- _Problem requirements_: Every line of the material below must be repeated exactly.
::::::::::
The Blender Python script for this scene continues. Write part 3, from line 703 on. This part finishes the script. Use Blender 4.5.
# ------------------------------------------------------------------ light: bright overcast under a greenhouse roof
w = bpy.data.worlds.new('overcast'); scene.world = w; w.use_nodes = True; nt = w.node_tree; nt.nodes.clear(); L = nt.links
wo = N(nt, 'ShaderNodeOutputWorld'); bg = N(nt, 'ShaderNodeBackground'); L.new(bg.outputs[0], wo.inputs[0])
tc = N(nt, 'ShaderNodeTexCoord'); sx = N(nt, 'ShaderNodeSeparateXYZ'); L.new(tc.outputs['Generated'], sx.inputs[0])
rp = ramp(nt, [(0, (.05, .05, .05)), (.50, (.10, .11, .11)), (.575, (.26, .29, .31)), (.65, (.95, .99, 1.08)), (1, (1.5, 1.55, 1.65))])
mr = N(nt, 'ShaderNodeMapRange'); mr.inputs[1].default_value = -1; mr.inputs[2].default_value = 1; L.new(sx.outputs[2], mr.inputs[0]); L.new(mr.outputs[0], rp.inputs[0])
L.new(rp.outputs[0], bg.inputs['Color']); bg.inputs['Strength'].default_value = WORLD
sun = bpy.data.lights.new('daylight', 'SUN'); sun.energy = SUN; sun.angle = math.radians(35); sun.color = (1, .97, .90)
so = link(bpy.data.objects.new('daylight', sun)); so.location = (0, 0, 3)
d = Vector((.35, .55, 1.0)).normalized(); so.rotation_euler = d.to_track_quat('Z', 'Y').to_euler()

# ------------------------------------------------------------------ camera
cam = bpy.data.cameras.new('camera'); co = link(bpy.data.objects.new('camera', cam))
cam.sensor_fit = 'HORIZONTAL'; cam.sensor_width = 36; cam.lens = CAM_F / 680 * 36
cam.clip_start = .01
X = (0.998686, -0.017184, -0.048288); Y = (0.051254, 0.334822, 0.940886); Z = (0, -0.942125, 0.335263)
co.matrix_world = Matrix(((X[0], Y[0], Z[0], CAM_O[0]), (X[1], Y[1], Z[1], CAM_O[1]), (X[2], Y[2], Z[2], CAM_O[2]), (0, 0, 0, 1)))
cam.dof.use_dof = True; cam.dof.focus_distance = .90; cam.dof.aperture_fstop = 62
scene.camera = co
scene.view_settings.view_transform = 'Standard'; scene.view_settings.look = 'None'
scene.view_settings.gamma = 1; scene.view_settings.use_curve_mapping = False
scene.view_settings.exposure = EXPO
::::::::::
- _Result for this task_:
The Blender Python script for this scene continues. Write part 3, from line 703 on. This part finishes the script. Use Blender 4.5.
# ------------------------------------------------------------------ light: bright overcast under a greenhouse roof
w = bpy.data.worlds.new('overcast'); scene.world = w; w.use_nodes = True; nt = w.node_tree; nt.nodes.clear(); L = nt.links
wo = N(nt, 'ShaderNodeOutputWorld'); bg = N(nt, 'ShaderNodeBackground'); L.new(bg.outputs[0], wo.inputs[0])
tc = N(nt, 'ShaderNodeTexCoord'); sx = N(nt, 'ShaderNodeSeparateXYZ'); L.new(tc.outputs['Generated'], sx.inputs[0])
rp = ramp(nt, [(0, (.05, .05, .05)), (.50, (.10, .11, .11)), (.575, (.26, .29, .31)), (.65, (.95, .99, 1.08)), (1, (1.5, 1.55, 1.65))])
mr = N(nt, 'ShaderNodeMapRange'); mr.inputs[1].default_value = -1; mr.inputs[2].default_value = 1; L.new(sx.outputs[2], mr.inputs[0]); L.new(mr.outputs[0], rp.inputs[0])
L.new(rp.outputs[0], bg.inputs['Color']); bg.inputs['Strength'].default_value = WORLD
sun = bpy.data.lights.new('daylight', 'SUN'); sun.energy = SUN; sun.angle = math.radians(35); sun.color = (1, .97, .90)
so = link(bpy.data.objects.new('daylight', sun)); so.location = (0, 0, 3)
d = Vector((.35, .55, 1.0)).normalized(); so.rotation_euler = d.to_track_quat('Z', 'Y').to_euler()

# ------------------------------------------------------------------ camera
cam = bpy.data.cameras.new('camera'); co = link(bpy.data.objects.new('camera', cam))
cam.sensor_fit = 'HORIZONTAL'; cam.sensor_width = 36; cam.lens = CAM_F / 680 * 36
cam.clip_start = .01
X = (0.998686, -0.017184, -0.048288); Y = (0.051254, 0.334822, 0.940886); Z = (0, -0.942125, 0.335263)
co.matrix_world = Matrix(((X[0], Y[0], Z[0], CAM_O[0]), (X[1], Y[1], Z[1], CAM_O[1]), (X[2], Y[2], Z[2], CAM_O[2]), (0, 0, 0, 1)))
cam.dof.use_dof = True; cam.dof.focus_distance = .90; cam.dof.aperture_fstop = 62
scene.camera = co
scene.view_settings.view_transform = 'Standard'; scene.view_settings.look = 'None'
scene.view_settings.gamma = 1; scene.view_settings.use_curve_mapping = False
scene.view_settings.exposure = EXPO